** Start **
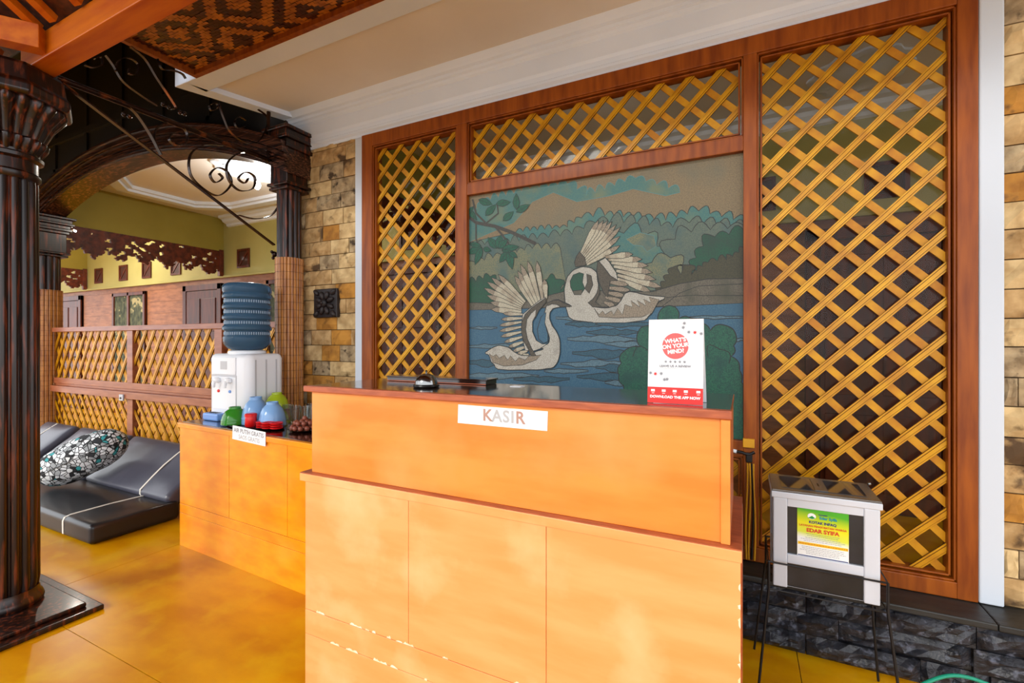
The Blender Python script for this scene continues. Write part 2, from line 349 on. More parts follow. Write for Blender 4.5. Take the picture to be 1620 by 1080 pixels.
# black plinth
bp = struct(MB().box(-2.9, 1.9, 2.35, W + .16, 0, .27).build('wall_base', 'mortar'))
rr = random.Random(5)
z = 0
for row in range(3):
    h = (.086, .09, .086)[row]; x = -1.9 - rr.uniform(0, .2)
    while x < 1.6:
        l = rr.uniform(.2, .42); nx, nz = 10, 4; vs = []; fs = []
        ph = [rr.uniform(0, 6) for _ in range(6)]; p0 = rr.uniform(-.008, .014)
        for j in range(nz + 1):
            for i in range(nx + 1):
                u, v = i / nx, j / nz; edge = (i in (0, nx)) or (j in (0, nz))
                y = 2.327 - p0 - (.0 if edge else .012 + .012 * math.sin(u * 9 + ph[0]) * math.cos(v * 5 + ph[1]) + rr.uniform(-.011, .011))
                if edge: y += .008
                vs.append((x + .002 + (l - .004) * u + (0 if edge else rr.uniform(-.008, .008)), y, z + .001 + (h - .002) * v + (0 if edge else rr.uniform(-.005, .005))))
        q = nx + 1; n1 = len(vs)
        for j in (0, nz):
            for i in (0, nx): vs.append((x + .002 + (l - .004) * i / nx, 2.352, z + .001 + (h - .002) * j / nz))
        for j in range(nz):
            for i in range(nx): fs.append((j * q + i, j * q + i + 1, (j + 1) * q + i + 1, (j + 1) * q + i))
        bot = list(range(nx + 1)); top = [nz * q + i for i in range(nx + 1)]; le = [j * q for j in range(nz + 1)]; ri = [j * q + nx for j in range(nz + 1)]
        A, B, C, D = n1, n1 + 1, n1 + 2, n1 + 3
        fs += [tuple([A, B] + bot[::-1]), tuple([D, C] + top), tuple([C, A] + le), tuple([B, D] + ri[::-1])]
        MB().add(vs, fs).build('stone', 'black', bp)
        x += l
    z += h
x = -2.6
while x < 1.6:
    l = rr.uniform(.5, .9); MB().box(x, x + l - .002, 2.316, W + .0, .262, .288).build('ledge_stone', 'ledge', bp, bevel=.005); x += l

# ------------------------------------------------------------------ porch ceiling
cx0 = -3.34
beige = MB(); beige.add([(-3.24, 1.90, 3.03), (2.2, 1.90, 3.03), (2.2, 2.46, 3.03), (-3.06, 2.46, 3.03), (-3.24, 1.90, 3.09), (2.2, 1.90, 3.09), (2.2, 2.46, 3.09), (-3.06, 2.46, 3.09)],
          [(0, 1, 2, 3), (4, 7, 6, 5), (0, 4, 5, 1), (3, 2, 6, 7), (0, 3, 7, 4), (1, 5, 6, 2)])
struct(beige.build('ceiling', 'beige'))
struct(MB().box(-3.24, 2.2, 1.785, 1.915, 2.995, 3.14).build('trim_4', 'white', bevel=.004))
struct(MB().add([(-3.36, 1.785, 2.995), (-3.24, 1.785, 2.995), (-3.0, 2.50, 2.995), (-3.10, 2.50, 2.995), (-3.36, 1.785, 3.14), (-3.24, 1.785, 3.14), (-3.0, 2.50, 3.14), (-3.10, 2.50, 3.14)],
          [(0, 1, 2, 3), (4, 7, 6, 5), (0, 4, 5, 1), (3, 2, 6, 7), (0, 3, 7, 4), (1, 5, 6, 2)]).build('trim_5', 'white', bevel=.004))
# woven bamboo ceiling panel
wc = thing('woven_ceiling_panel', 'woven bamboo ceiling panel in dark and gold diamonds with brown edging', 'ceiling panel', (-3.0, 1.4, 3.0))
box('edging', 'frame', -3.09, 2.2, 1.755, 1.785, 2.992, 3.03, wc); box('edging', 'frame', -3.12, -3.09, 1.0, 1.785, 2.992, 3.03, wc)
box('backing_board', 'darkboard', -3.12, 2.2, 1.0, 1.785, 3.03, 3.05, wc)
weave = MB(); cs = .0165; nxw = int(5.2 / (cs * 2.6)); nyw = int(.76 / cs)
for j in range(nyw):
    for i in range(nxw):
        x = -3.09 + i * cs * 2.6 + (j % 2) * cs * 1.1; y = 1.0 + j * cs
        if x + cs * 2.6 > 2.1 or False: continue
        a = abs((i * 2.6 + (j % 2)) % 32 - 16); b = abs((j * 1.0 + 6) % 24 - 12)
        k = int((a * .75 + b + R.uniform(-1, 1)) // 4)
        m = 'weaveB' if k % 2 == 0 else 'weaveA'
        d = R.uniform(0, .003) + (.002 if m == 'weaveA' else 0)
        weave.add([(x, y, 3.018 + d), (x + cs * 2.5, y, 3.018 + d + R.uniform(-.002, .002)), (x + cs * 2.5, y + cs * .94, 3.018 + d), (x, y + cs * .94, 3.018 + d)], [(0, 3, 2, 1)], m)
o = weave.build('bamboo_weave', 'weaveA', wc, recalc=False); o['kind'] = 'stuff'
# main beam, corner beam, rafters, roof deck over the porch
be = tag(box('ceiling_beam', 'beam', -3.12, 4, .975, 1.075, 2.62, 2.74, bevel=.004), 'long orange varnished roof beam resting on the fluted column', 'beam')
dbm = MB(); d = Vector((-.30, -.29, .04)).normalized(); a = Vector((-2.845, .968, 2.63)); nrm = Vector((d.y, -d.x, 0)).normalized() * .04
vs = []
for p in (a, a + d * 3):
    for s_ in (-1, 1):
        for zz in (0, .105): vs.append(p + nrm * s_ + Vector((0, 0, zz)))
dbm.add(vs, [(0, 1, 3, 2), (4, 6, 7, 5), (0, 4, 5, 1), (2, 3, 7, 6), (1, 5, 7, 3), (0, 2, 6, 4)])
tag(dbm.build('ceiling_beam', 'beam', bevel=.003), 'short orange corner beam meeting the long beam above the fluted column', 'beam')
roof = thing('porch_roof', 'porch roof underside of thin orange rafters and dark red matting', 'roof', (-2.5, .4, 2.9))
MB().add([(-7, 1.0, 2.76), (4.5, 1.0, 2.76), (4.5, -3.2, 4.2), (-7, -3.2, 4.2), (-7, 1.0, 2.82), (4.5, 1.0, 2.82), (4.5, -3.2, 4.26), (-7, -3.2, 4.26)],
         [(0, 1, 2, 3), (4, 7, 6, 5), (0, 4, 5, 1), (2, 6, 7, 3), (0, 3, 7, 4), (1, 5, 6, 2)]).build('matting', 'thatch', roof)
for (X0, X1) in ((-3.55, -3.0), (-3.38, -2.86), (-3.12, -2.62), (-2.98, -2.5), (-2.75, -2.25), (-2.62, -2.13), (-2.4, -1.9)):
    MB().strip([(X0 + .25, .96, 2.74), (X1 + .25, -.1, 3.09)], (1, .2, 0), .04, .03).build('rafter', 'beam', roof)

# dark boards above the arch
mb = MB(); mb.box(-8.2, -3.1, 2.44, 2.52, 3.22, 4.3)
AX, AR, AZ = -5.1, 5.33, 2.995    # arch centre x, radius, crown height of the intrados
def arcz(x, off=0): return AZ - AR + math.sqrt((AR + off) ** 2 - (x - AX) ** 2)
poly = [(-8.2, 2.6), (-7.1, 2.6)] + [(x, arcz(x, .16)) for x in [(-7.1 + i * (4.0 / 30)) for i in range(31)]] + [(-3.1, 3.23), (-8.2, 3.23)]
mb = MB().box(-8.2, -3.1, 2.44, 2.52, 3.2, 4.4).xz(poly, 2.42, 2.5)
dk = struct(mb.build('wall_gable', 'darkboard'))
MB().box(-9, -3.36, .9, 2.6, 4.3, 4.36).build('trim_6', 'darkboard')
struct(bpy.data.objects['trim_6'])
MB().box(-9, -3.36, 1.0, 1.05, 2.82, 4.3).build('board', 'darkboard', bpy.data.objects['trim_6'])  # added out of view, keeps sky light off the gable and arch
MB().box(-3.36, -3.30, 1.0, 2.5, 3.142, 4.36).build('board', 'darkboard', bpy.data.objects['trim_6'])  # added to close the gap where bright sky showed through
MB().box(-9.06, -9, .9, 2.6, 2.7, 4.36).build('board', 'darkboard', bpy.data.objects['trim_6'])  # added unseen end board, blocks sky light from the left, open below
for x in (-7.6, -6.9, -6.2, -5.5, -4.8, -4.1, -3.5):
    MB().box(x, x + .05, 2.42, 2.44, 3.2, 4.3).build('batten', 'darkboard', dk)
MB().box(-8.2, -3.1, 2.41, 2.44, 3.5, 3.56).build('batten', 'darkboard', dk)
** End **
-- Stated task --
Restate exactly, please, only the lines between the start of the data and the line containing "l = rr.uniform(.5, .9);", both ends included, skipping the pictures.

-- Written response --
The Blender Python script for this scene continues. Write part 2, from line 349 on. More parts follow. Write for Blender 4.5. Take the picture to be 1620 by 1080 pixels.
# black plinth
bp = struct(MB().box(-2.9, 1.9, 2.35, W + .16, 0, .27).build('wall_base', 'mortar'))
rr = random.Random(5)
z = 0
for row in range(3):
    h = (.086, .09, .086)[row]; x = -1.9 - rr.uniform(0, .2)
    while x < 1.6:
        l = rr.uniform(.2, .42); nx, nz = 10, 4; vs = []; fs = []
        ph = [rr.uniform(0, 6) for _ in range(6)]; p0 = rr.uniform(-.008, .014)
        for j in range(nz + 1):
            for i in range(nx + 1):
                u, v = i / nx, j / nz; edge = (i in (0, nx)) or (j in (0, nz))
                y = 2.327 - p0 - (.0 if edge else .012 + .012 * math.sin(u * 9 + ph[0]) * math.cos(v * 5 + ph[1]) + rr.uniform(-.011, .011))
                if edge: y += .008
                vs.append((x + .002 + (l - .004) * u + (0 if edge else rr.uniform(-.008, .008)), y, z + .001 + (h - .002) * v + (0 if edge else rr.uniform(-.005, .005))))
        q = nx + 1; n1 = len(vs)
        for j in (0, nz):
            for i in (0, nx): vs.append((x + .002 + (l - .004) * i / nx, 2.352, z + .001 + (h - .002) * j / nz))
        for j in range(nz):
            for i in range(nx): fs.append((j * q + i, j * q + i + 1, (j + 1) * q + i + 1, (j + 1) * q + i))
        bot = list(range(nx + 1)); top = [nz * q + i for i in range(nx + 1)]; le = [j * q for j in range(nz + 1)]; ri = [j * q + nx for j in range(nz + 1)]
        A, B, C, D = n1, n1 + 1, n1 + 2, n1 + 3
        fs += [tuple([A, B] + bot[::-1]), tuple([D, C] + top), tuple([C, A] + le), tuple([B, D] + ri[::-1])]
        MB().add(vs, fs).build('stone', 'black', bp)
        x += l
    z += h
x = -2.6
while x < 1.6:
    l = rr.uniform(.5, .9); MB().box(x, x + l - .002, 2.316, W + .0, .262, .288).build('ledge_stone', 'ledge', bp, bevel=.005); x += l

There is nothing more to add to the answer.